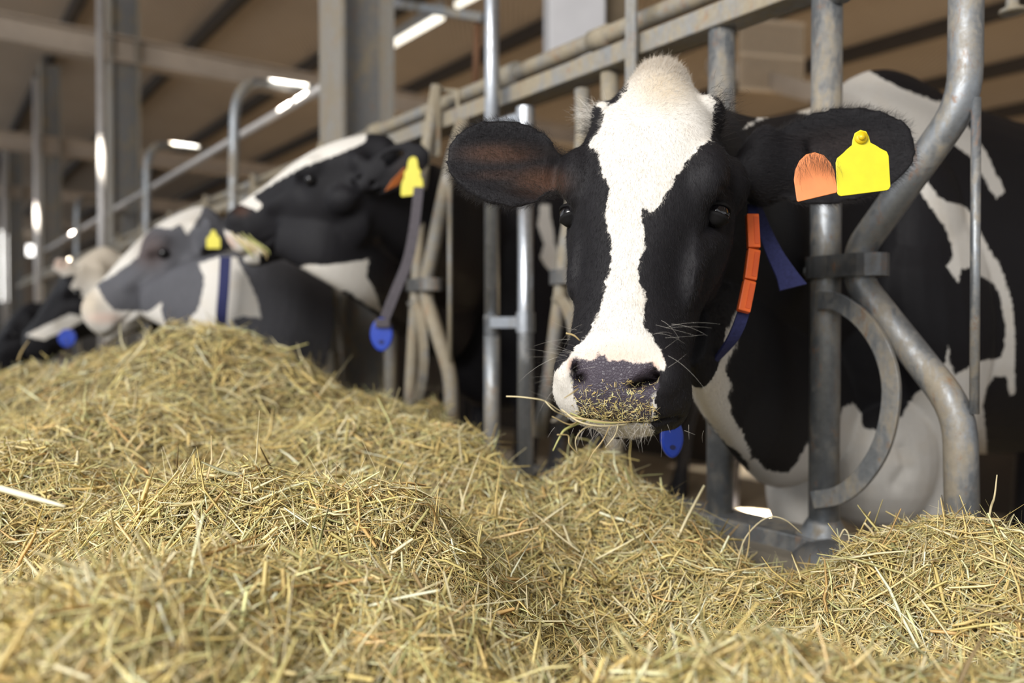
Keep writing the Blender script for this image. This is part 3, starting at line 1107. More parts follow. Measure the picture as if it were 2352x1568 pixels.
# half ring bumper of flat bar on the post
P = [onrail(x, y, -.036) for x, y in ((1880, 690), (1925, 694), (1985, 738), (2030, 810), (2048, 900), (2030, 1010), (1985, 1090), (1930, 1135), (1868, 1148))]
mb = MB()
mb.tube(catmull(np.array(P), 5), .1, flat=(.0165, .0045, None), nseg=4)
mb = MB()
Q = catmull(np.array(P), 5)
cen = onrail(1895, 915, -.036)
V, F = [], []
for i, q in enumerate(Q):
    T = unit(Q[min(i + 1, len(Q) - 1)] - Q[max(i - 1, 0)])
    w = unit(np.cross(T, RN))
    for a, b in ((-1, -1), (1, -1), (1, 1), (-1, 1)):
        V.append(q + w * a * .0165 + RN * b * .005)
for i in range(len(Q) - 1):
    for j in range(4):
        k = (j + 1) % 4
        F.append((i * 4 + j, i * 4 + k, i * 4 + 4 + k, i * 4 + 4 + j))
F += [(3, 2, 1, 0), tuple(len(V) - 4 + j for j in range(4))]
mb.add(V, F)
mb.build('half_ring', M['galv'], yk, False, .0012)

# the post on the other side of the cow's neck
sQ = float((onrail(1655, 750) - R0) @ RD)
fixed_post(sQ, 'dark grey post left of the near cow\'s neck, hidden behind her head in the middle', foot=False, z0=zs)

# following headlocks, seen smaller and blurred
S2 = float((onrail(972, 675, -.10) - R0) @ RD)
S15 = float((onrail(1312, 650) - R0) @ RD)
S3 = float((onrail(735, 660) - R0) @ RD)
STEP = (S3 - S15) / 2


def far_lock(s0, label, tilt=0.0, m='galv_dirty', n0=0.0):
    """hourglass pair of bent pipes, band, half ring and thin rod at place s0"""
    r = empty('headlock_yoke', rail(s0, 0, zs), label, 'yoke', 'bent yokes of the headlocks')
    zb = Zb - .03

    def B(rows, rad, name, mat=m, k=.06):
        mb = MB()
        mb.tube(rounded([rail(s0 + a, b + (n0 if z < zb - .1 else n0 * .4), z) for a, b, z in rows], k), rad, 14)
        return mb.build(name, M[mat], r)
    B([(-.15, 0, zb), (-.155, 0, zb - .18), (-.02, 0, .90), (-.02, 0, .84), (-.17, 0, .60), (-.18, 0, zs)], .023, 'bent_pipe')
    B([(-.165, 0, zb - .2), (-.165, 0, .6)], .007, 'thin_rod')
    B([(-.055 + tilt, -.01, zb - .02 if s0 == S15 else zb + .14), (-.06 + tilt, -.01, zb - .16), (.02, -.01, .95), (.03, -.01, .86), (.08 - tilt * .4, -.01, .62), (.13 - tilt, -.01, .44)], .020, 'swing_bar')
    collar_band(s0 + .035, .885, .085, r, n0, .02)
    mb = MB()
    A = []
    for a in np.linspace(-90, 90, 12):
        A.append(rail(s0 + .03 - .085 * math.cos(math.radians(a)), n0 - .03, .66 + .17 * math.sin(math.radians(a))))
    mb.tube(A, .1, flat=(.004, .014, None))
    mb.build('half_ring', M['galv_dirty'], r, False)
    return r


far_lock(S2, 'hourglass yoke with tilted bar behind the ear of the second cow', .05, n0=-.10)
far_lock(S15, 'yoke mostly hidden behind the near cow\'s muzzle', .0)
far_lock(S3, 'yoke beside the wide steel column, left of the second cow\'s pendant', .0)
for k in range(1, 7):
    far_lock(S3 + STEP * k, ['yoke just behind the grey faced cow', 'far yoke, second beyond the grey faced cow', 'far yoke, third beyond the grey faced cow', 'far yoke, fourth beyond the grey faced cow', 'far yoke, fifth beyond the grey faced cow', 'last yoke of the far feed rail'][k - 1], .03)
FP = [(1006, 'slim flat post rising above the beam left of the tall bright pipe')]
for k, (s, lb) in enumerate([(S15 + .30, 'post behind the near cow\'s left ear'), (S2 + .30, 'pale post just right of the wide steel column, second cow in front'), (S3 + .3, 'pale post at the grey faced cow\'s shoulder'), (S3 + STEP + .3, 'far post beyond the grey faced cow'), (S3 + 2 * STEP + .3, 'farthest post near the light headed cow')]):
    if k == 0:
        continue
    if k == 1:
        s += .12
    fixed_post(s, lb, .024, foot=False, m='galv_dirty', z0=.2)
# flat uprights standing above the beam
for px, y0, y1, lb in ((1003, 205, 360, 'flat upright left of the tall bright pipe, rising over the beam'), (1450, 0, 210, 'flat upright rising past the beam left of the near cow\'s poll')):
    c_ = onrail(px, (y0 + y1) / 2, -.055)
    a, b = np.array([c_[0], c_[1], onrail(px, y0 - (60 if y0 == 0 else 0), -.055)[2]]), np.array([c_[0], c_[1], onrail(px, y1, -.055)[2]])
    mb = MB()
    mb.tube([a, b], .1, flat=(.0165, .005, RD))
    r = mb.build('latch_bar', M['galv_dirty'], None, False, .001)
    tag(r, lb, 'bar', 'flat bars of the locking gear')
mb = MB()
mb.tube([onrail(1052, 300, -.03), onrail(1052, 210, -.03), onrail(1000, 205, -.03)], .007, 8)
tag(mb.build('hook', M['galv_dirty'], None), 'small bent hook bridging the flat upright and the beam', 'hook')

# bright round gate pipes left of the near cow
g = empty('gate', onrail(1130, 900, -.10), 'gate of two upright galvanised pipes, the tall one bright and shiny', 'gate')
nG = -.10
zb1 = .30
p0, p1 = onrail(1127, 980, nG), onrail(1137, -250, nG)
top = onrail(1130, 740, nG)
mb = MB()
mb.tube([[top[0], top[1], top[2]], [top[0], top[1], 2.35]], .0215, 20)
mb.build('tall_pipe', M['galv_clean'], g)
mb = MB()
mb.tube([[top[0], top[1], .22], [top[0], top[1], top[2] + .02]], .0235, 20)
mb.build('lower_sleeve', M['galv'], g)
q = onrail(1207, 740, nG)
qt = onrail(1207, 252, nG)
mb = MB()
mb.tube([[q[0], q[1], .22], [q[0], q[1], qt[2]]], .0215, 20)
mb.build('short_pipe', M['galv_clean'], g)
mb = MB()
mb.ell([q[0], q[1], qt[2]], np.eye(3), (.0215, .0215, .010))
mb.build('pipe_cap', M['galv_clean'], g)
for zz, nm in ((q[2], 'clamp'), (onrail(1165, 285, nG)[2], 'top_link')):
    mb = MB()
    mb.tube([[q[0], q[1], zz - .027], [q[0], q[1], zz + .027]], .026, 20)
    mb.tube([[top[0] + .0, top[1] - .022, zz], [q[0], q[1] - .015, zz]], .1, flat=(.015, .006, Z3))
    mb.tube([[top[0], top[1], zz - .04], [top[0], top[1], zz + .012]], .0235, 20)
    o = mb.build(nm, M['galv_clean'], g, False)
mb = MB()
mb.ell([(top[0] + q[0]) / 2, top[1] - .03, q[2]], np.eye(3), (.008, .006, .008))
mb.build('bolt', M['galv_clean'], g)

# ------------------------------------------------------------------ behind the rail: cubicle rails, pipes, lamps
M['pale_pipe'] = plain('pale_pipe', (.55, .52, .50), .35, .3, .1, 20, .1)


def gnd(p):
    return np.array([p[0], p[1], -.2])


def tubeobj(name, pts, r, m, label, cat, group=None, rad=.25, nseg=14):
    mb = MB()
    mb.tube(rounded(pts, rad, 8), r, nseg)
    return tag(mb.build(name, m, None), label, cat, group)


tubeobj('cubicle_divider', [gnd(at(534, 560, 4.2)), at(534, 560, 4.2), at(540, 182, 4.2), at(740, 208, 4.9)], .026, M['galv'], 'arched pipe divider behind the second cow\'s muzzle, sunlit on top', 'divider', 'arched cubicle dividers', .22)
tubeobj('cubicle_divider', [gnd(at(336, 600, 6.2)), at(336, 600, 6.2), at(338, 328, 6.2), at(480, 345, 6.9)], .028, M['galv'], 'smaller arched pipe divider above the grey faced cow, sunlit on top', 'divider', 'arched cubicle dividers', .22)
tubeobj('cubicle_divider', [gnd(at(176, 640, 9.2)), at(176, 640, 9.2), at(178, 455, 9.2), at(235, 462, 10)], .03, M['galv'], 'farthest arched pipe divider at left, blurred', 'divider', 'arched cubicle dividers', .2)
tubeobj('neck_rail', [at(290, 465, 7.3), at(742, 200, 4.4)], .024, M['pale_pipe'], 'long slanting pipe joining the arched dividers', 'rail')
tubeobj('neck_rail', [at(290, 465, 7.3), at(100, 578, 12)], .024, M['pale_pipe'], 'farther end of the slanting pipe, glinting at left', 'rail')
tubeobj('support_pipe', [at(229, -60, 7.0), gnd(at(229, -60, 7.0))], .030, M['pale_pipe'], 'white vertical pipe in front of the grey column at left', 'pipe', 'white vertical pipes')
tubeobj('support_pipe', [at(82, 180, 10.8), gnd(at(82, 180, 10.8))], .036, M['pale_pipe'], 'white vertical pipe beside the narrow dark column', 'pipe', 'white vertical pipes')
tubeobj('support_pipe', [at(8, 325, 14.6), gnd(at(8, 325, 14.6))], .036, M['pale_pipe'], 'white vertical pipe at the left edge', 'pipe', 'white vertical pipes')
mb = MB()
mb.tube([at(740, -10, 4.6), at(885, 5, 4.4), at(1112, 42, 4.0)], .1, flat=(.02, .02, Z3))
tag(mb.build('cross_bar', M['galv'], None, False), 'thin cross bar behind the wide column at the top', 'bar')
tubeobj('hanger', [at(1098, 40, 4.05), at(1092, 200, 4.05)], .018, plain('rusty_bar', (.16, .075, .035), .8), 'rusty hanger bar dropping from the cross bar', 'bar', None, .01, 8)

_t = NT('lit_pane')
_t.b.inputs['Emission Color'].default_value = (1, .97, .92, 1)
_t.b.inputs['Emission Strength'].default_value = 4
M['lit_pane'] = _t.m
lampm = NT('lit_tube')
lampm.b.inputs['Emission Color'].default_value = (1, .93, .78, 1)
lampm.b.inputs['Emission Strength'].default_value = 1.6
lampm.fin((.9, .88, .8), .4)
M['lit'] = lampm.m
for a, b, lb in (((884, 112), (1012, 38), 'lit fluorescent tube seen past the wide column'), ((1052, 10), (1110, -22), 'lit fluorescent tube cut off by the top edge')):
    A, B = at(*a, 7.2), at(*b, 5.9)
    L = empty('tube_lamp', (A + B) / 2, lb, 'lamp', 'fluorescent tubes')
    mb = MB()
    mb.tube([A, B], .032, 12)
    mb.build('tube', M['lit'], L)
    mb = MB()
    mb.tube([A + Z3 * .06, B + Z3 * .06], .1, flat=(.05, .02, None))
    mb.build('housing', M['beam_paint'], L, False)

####

* _Short exercise_:
Return only the lines from the start of the data through the line that contains "zb = Zb - .03", please, copying them exactly and omitting all pictures.

* _Task answer_:
Keep writing the Blender script for this image. This is part 3, starting at line 1107. More parts follow. Measure the picture as if it were 2352x1568 pixels.
# half ring bumper of flat bar on the post
P = [onrail(x, y, -.036) for x, y in ((1880, 690), (1925, 694), (1985, 738), (2030, 810), (2048, 900), (2030, 1010), (1985, 1090), (1930, 1135), (1868, 1148))]
mb = MB()
mb.tube(catmull(np.array(P), 5), .1, flat=(.0165, .0045, None), nseg=4)
mb = MB()
Q = catmull(np.array(P), 5)
cen = onrail(1895, 915, -.036)
V, F = [], []
for i, q in enumerate(Q):
    T = unit(Q[min(i + 1, len(Q) - 1)] - Q[max(i - 1, 0)])
    w = unit(np.cross(T, RN))
    for a, b in ((-1, -1), (1, -1), (1, 1), (-1, 1)):
        V.append(q + w * a * .0165 + RN * b * .005)
for i in range(len(Q) - 1):
    for j in range(4):
        k = (j + 1) % 4
        F.append((i * 4 + j, i * 4 + k, i * 4 + 4 + k, i * 4 + 4 + j))
F += [(3, 2, 1, 0), tuple(len(V) - 4 + j for j in range(4))]
mb.add(V, F)
mb.build('half_ring', M['galv'], yk, False, .0012)

# the post on the other side of the cow's neck
sQ = float((onrail(1655, 750) - R0) @ RD)
fixed_post(sQ, 'dark grey post left of the near cow\'s neck, hidden behind her head in the middle', foot=False, z0=zs)

# following headlocks, seen smaller and blurred
S2 = float((onrail(972, 675, -.10) - R0) @ RD)
S15 = float((onrail(1312, 650) - R0) @ RD)
S3 = float((onrail(735, 660) - R0) @ RD)
STEP = (S3 - S15) / 2


def far_lock(s0, label, tilt=0.0, m='galv_dirty', n0=0.0):
    """hourglass pair of bent pipes, band, half ring and thin rod at place s0"""
    r = empty('headlock_yoke', rail(s0, 0, zs), label, 'yoke', 'bent yokes of the headlocks')
    zb = Zb - .03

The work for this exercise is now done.